Geht man die einzelnen und realistischen Kandidaten durch, landet man im Prinzip immer wieder bei Ralf Rangnick und Erik ten Hag. Eine Erfolgsgarantie gibt es bei keinem Trainer. Ten Hags Gesamtpaket scheint jedoch perfekt nach München zu passen. Und selbst das Hoeneß-Lager dürfte mit entsprechendem Stallgeruch und der Identifikation zum Klub voll bedient sein.

Bei Ajax sammelte ten Hag nicht nur Erfahrungen, er erreichte mit einer individuell unterlegenen Mannschaft sogar das Halbfinale der Champions League. Der Niederländer ist das perfekte Beispiel dafür, dass ein Trainer nicht immer die besten Spieler braucht, um erfolgreich zu sein.

Mit ihm würde ein kleiner Schritt zurück in die Zeiten zwischen 2012 und 2016 gelingen. Seine Philosophie ist an das Positionsspiel der Guardiola-Schule angelehnt, beinhaltet aber auch viele Aspekte des niederländischen Totaalvoetbal („Totaler Fußball“). Will man das Haar in der Suppe suchen, könnte man ihm negativ auslegen, dass Ajax aktuell eine Nummer kleiner ist als die meisten Top-Klubs in Europa. Doch mit diesem Kriterium würden wiederum nur Alternativen in Frage kommen, die eher die Linie Ancelotti, Heynckes II und Kovač fortführen würden: Name, Erfahrung und Titel sind wichtiger als die Frage nach der Entwicklung und einer möglichen Strategie. Spannend ist darüber hinaus, dass die Trainerentscheidung jetzt zur womöglich letzten Streitfrage zwischen Rummenigge und Hoeneß werden könnte.

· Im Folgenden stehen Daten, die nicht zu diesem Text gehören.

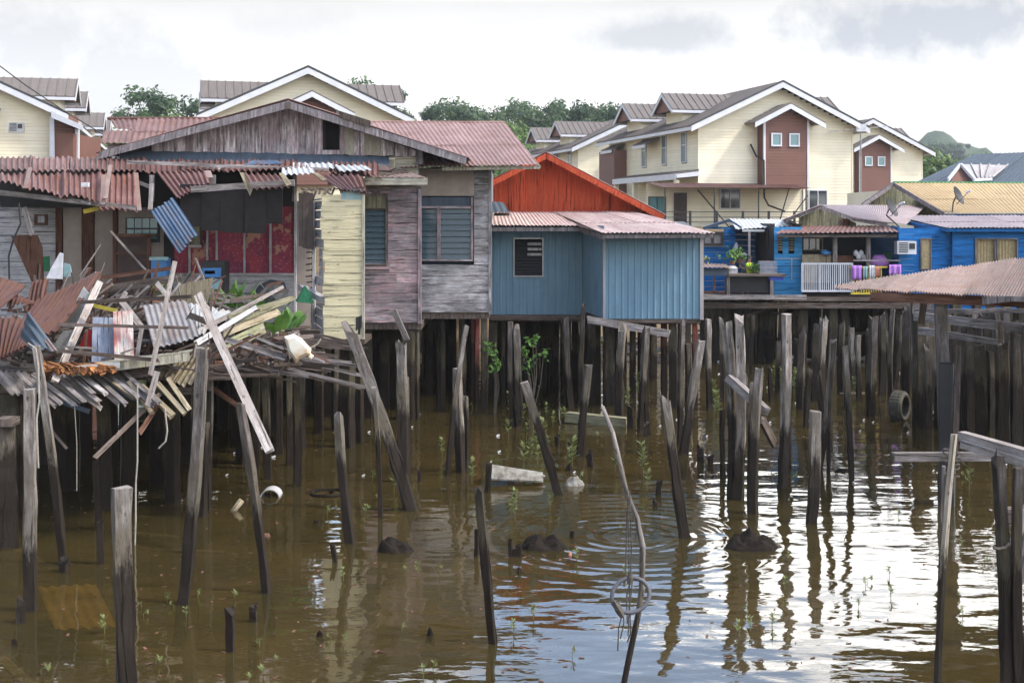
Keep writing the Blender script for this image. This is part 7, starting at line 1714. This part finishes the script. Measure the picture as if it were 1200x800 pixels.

Bei Rangnick hingegen müsste sich der Klub ein wenig umstrukturieren. Der Kader ist für seine Art Fußball nicht optimal aufgestellt und bräuchte einige Veränderungen. Auf der Habenseite steht ein erfahrener Trainer, der taktisch innerhalb seiner Strategie flexibel ist und als Querdenker eine neue Ära starten könnte, wie es van Gaal 2009 tat.

Die Schnittmenge zwischen ten Hag und dem, wofür der Klub stehen will (oder zumindest mal stehen wollte), ist hingegen beachtlich groß. Durch die frühzeitige Entlassung Kovačs steht man nun vor schwierigen Entscheidungen. Sollte ten Hag tatsächlich erst im Sommer zur Verfügung stehen, müssen ganze sieben Monate überbrückt werden. Das spricht für Rangnick. Sollte ten Hag früher kommen, hat er keine optimale Vorbereitung mit der Mannschaft. Nicht mal im Winter. Immerhin käme dann aber ein Trainer, der zu den immer noch vorhandenen Strukturen des Klubs passt. Es ist knifflig. Unser Eindruck: Viel wird davon abhängen, ob der FC Bayern solange warten kann und will, bis ten Hag verfügbar ist.